A man walks along a section of the old north end.
The neighbourhood was once full of young families, but many of those people have moved away.
This Albert Street building has been hit by graffiti as other houses have been boarded up
North end residents have maintained community pride, despite challenges that have cropped up in the neighbourhood over the years.
Former Saint John mayor Ivan Court said he once considered many of the homes in the old north end as "basically mansions."
But over time, those mansions were abandoned or damaged by fires or other vandals.
The decline of the old north end has been linked to an aging group of citizens and how many homes were demolished to make room for the Harbour Bridge in 1968.
Many of the homes that line Saint John's gritty north end are now abandoned with only passing links to a time when the area was full of life.
Developers are now purchasing many of these boarded up buildings, with the intention of renovating the ones that can be saved and demolishing the others.
Victoria Street in Saint John's old north end is starting to see developers come in and take over buildings that have been abandoned.
Bridget McGale and Catherine Sidney have restored the 146-year-old home, Tapley Manor, in the old north end.
McGale and Sidney's historic home has a panoramic view of the St. John River.
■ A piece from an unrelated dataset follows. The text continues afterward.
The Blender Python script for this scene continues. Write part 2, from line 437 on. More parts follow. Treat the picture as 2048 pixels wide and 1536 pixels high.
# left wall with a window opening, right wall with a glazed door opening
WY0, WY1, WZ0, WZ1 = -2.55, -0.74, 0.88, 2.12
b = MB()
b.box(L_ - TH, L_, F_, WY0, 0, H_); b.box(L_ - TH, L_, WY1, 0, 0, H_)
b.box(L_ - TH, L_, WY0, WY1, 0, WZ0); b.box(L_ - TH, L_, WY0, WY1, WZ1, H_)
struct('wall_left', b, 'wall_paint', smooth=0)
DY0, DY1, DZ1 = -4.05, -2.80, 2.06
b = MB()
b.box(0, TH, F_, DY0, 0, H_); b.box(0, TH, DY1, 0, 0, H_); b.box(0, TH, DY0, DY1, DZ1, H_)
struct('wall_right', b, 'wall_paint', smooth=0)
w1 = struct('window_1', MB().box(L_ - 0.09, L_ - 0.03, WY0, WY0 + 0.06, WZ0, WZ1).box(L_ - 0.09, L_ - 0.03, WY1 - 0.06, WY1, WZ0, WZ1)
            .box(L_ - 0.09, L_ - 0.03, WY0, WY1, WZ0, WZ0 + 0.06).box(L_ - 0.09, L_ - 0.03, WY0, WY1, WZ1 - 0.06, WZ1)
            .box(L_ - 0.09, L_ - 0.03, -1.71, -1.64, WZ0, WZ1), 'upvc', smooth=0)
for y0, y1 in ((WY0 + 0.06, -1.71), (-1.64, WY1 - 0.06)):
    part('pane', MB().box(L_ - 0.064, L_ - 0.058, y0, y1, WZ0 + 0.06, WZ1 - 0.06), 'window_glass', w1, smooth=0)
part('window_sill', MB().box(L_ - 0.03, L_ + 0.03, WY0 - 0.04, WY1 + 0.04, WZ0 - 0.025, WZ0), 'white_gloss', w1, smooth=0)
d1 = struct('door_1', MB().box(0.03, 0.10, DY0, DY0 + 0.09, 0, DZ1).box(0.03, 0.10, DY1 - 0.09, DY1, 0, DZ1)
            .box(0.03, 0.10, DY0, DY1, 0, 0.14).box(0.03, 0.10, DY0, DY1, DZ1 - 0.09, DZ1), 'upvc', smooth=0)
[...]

Over the past decades, the couple have painstakingly renovated every room of the big old house, which was originally built by the tugboat magnate Archibald Tapley in 1870.
Andrew Grady and his family are fixing up old buildings in Saint John's old north end.
Grady has run into difficulty financing some of his projects because banks are unwilling to financially back projects in the old north end.
The abandoned buildings that now dot Saint John's north end are now home to feral cats that are making themselves at home.
Daniel Gable, 36, a musician and former tree planter, left British Columbia and purchased a house on Victoria Street for $8,000.